Traffic accidents involving alcohol-impaired drivers were responsible for one fatality every 51 minutes in 2012, reports the National Highway Traffic Safety Administration. Such accidents took the lives of 10,322 people in the United States, a 4.6 percent increase from 2011. In North Carolina, 460 people died in collisions involving impaired drivers.

Drivers between 21 and 24 with blood alcohol concentrations of at least .08 percent had the highest percentage of involvement in these fatal crashes, at 32 percent. This was followed by drivers between 25 and 34, at 39 percent, and drivers between 35 and 44, at 25 percent.

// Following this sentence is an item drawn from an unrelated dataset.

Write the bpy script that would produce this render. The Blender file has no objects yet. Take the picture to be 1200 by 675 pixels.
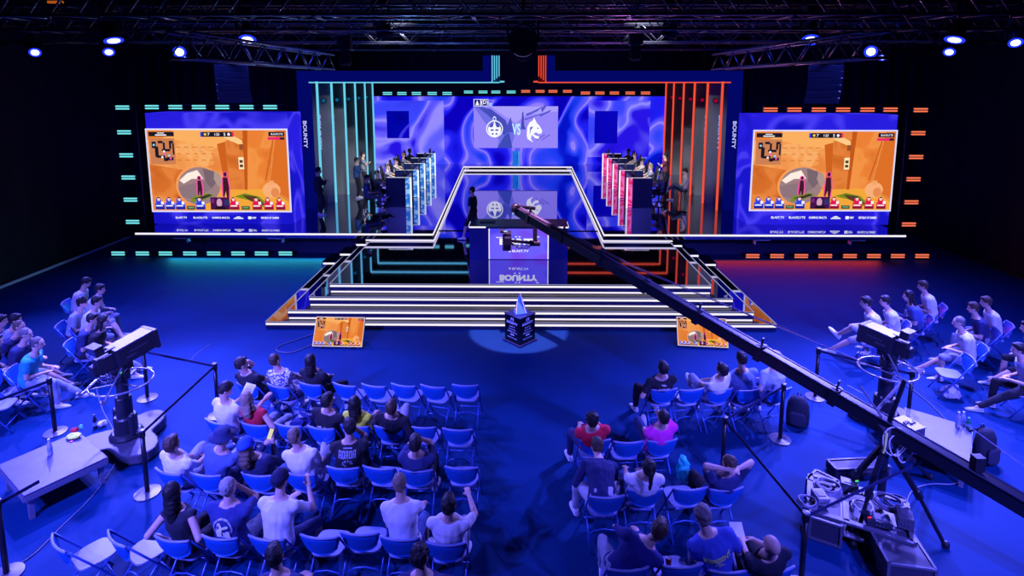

Drivers with BACs of .08 percent and higher involved in fatal collisions, the NHTSA reports, were seven times as likely as non-impaired drivers to have prior DWI convictions. Out of the total for alcohol-related crash fatalities in 2012, 239 were children younger than 15. While more than half of these children were in the same vehicle as drivers with BACs of at least .08 percent, another 38 of them were pedestrians or cycling when drunk drivers hit them. The NHTSA also reports that, in North Carolina, a total of 1,292 people died in traffic crashes in 2012. Out of the 460 deaths that were alcohol-related, 58 involved BACs of .01 to .07 percent, 142 involved BACs of .08 to .14 percent and 260 involved BACs of .15 percent and higher.

The survivors of people killed in an alcohol-related car accident have the right to seek compensation if another driver was responsible for the crash. Those in this type of situation often will seek the counsel of attorneys who have experience in wrongful death litigation.